Many have names like superheroes. There's Eagle Man, who keeps birds of prey. Not that anyone I know has ventured in - if you loiter near his ramshackle Georgian semi, the CCTV camera homes in. He'll pop out, armed with an air pistol and point out the sign: 'Keep out - birds of prey.' Burglars, no doubt, are not a problem.

Then there's Cat Woman, famed for her feline swarm: one neighbour reckons she has 200 cats. She has long since stopped complaining about the kitty litter drifting onto her property. Mice, no doubt, are never a problem.

And there's The Professor in Buckingham Road, dapper and dandy in linen suits and fedoras. Locals swear he's an architect, but you'd never know it from his near-derelict house. Windows are bandaged in corrugated iron, missing tiles expose damaged roof beams, a gate rusts on its hinges, overgrown with weed.

Yet, Cat Woman, The Professor and Eagle Man are harmless eccentrics compared with William Lyttle, 75, or Mole Man. Mr Lyttle likes to dig tunnels under his 20-room, double-fronted corner house. Well, not just his house, but under nearby roads and possibly neighbours' gardens as well.

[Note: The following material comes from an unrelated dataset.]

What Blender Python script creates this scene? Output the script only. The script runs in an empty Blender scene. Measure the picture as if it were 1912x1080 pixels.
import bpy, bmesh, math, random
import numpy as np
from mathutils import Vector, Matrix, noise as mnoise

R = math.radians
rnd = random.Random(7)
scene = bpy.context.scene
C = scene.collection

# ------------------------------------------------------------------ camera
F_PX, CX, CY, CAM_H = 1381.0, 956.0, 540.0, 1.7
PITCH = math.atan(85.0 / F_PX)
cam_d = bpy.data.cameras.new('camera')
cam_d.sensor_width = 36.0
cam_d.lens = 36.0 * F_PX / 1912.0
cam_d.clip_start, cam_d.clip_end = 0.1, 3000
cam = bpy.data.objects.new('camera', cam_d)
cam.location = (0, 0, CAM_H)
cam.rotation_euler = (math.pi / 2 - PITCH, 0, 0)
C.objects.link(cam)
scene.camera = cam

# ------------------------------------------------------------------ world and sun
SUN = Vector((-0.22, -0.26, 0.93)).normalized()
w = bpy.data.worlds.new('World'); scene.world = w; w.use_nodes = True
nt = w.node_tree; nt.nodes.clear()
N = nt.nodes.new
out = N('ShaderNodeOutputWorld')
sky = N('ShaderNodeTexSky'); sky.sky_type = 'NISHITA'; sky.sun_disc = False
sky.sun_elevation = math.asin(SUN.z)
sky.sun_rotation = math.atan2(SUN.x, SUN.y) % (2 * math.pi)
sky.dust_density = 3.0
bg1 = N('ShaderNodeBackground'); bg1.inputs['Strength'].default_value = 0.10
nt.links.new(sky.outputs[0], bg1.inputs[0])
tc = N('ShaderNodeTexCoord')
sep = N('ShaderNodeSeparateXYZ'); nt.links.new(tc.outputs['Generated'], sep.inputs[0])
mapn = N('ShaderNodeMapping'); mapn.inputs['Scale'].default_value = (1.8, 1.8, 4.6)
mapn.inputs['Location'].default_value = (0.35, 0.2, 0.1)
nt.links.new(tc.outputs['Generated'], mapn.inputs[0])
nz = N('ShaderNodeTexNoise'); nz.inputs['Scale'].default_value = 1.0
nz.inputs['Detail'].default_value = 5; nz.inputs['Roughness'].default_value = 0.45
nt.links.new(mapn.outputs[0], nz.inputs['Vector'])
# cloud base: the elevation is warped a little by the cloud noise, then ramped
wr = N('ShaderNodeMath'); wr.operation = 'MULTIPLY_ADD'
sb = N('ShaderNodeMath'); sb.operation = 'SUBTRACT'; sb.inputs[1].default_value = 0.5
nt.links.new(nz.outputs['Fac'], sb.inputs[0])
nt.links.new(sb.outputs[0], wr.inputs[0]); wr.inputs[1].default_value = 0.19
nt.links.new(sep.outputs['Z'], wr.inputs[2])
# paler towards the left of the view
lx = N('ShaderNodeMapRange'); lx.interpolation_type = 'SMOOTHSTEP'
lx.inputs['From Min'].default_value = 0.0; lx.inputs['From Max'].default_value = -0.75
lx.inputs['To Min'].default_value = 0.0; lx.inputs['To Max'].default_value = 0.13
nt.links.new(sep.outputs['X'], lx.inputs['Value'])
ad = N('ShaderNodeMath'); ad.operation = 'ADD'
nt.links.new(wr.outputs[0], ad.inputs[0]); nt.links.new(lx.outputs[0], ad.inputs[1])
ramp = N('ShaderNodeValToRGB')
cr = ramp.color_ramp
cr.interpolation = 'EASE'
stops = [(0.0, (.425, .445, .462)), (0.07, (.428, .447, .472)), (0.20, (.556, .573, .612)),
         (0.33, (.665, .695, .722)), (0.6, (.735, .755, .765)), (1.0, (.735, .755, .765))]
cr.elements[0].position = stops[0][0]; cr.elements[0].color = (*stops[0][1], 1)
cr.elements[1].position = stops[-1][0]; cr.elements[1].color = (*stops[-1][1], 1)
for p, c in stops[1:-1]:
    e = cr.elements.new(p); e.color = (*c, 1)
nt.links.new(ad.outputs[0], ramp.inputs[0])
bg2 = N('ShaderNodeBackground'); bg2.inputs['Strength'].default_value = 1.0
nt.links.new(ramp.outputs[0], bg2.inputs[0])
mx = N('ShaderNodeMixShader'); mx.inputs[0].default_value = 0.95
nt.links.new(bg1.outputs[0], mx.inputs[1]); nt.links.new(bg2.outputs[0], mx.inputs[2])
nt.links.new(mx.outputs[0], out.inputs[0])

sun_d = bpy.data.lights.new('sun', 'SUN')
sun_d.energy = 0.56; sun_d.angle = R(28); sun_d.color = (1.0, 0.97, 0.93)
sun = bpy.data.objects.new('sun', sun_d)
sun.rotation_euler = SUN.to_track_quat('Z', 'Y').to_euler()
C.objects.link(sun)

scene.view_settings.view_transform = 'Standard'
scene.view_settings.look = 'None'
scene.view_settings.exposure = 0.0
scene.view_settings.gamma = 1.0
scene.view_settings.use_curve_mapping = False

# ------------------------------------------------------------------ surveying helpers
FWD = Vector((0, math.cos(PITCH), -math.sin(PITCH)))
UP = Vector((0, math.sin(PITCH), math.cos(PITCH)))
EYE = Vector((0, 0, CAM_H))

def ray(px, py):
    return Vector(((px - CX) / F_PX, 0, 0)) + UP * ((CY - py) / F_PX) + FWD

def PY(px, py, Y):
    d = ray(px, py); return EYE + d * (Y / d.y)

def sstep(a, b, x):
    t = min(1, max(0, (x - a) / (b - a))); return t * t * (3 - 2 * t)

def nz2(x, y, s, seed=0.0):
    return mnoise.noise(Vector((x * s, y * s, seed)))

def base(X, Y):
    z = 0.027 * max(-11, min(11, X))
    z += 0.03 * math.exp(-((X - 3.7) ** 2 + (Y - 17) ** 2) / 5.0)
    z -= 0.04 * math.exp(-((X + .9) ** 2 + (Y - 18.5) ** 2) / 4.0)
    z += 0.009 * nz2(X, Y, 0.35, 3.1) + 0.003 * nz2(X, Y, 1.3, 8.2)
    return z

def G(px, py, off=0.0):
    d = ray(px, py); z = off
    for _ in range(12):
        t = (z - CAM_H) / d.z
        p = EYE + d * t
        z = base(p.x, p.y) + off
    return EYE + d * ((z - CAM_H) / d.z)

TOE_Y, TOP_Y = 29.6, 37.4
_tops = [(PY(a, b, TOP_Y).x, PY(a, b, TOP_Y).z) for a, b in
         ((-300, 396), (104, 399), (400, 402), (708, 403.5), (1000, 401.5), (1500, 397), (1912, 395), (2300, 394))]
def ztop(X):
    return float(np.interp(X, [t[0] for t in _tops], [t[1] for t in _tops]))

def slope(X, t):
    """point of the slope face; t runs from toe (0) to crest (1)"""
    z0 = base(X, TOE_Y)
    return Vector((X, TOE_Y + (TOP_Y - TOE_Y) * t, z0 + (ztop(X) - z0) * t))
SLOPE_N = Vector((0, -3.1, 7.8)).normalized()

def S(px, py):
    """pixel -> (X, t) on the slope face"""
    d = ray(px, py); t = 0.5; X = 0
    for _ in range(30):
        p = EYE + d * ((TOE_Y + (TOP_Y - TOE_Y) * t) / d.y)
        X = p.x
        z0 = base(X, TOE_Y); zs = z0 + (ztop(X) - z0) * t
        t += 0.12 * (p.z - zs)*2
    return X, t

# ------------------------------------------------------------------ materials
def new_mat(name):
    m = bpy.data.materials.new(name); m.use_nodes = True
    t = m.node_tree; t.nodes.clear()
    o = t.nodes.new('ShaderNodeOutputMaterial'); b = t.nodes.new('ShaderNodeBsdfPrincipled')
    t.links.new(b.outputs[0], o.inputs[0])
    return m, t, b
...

After 45 years at home, he was temporarily evicted last week, until the council make good more than GBP100,000 (HK$1.45 million) of repairs. Mole Man, a former electrical engineer, has dug 20 metres of tunnels, many large enough to stand up in. A neighbour's wall is in danger of collapse, much like a 4.5-metre section of pavement that fell in three years ago.